One dual-wheeled tip for getting around on and off campus

June 28, 2012

Colleges - even those in cities - tend to be isolated bubbles. You travel from dorm to dorm, library to dining hall and it can be a lot of walking. Say you want to get off campus and visit another school's library or even just see a movie in town - what's the best way to do this without a car or breaking the bank to get one?

If you have a vehicle on campus that's a stroke of luck, but even so, gas doesn't come cheap and there are plenty of opportunities campuses offer to students that you shouldn't hesitate to take advantage of. Shuttles regularly run into town and even as far as the airport with arrangement. You can usually get a bus or shuttle schedule from the office of student affairs or campus life, or check for it online.

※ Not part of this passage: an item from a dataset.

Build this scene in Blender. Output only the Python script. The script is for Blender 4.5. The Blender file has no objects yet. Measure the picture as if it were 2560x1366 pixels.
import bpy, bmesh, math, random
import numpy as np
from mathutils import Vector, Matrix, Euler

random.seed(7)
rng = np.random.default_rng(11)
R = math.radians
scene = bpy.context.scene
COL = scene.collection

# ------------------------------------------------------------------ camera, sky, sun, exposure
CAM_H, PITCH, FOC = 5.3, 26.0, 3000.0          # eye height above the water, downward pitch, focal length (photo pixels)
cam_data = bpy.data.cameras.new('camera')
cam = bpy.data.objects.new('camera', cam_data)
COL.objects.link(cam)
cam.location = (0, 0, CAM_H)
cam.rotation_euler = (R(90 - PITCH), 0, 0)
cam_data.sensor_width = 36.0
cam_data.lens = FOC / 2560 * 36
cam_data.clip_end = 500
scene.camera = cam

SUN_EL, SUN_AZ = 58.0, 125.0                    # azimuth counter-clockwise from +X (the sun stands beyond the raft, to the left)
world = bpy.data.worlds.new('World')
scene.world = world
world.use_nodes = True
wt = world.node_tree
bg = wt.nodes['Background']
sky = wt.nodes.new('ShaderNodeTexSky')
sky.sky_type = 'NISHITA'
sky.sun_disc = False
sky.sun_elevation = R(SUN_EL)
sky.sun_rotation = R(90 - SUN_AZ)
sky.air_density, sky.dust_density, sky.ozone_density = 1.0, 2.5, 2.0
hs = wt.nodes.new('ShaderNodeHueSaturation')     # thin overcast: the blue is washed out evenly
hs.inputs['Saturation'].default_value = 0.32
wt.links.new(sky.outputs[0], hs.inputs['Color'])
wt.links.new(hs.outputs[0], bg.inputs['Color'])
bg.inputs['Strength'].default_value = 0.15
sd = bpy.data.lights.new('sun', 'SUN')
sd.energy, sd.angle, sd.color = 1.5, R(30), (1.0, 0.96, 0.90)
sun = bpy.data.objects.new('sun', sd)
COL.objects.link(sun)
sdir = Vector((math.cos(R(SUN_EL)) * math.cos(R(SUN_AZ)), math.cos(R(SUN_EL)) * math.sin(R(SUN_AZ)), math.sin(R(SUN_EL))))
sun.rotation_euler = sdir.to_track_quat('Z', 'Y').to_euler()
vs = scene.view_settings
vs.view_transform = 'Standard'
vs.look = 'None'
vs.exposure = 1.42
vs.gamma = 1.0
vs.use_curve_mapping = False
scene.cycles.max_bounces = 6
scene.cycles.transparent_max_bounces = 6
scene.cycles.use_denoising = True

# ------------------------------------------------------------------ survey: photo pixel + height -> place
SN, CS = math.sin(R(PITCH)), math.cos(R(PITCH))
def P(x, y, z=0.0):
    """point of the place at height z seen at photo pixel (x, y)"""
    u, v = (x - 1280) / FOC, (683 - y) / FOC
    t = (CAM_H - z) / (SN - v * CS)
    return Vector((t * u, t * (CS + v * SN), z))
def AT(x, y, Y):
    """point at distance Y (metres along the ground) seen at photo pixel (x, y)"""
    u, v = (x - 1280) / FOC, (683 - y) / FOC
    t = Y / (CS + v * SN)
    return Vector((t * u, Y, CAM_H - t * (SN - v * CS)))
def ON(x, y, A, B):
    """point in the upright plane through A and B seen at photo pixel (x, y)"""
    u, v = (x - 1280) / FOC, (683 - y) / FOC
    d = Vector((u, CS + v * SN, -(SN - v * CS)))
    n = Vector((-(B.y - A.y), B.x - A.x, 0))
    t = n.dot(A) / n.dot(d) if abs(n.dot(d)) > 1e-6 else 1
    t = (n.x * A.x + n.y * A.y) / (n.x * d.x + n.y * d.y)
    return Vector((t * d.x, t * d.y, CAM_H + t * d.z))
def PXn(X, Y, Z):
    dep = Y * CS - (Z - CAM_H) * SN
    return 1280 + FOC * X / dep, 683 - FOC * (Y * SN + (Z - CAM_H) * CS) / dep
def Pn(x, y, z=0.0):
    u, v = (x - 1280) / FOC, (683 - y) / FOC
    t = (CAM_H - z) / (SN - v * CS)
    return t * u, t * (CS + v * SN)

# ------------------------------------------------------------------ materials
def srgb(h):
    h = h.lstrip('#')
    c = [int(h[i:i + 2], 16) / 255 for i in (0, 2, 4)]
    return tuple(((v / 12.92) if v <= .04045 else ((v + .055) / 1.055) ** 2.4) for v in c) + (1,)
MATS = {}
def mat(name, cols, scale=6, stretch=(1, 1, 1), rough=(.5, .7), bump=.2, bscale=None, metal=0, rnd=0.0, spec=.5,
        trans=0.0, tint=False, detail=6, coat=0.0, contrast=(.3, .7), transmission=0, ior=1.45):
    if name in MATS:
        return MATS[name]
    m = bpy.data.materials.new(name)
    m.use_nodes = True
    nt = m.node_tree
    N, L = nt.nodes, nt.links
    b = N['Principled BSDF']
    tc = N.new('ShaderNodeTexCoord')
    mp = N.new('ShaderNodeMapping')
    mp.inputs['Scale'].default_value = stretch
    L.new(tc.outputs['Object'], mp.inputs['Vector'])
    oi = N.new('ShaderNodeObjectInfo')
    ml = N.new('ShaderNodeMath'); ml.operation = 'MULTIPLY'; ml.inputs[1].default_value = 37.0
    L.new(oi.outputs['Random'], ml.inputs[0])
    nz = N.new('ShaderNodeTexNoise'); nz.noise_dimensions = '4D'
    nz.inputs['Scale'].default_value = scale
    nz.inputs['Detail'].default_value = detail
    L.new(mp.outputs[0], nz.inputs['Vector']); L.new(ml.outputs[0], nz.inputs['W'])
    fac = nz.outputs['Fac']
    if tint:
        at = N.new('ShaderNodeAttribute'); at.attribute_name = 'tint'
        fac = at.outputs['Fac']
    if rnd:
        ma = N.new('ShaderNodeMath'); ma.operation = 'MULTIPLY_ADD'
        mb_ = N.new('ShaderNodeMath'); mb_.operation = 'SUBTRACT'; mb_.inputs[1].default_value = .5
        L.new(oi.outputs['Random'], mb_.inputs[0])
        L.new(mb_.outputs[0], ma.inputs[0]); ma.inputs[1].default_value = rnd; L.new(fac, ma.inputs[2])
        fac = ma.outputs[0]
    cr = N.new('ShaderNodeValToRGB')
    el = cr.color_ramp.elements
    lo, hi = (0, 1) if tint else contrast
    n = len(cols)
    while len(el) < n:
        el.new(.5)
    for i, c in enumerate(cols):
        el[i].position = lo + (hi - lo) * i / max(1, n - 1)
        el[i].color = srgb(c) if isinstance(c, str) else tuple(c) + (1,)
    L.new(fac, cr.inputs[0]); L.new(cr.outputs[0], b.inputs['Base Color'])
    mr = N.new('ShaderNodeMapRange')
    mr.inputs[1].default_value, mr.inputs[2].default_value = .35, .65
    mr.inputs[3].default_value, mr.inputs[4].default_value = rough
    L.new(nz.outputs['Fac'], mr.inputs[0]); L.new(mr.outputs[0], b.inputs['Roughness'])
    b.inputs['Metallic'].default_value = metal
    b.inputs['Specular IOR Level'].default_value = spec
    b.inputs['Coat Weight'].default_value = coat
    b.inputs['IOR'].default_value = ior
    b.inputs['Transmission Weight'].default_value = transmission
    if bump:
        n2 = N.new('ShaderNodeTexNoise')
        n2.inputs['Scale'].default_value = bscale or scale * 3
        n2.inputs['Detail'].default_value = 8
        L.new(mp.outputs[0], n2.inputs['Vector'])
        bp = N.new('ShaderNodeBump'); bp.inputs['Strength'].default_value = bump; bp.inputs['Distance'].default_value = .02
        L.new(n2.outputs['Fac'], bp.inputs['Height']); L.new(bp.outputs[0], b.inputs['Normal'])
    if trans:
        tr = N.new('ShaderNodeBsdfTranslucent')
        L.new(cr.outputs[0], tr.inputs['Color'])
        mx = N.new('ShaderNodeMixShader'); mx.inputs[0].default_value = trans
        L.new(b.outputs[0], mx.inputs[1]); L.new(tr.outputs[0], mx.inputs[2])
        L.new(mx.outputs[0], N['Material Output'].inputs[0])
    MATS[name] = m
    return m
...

For the rest of us, there's the minor miracle of bicycles. A bike is significantly cheaper than a car. You can usually pick one up pre-owned for a nominal amount of money, and unless you're racing it down mountains or around busy city streets, a simple model should do. Bikes have multiple benefits, but there are three that stand out.

1. Eco-friendly. The only fuel bikes need is the sort that gets you to pump your legs. Bikes are as energy-efficient as transportation gets.

2. Low-cost travel and maintenance. Naturally you'll have no gas fees, and if you're moderately crafty you can buy a bike kit and keep up your cycle's health on your own. There's not much to oiling gears and replacing a chain, so don't be overwhelmed by the idea - it's far easier than car upkeep.

3. Exercise. Excepting athletes on a university team, the average college student can't afford the time to be a gym rat. Bikes meld exercise and transportation, so that you can get your endorphins and heart-rate going while on your way to class.

Transportation costs can limit a college student's mobility. You don't want the price of your education getting in the way of the education itself. College scholarships are a great way to help pay for tuition or simply supplement your academic spending money, like lessening the dent a semester's bookstore bill puts in your budget. Be smart about college finances, starting with a bike.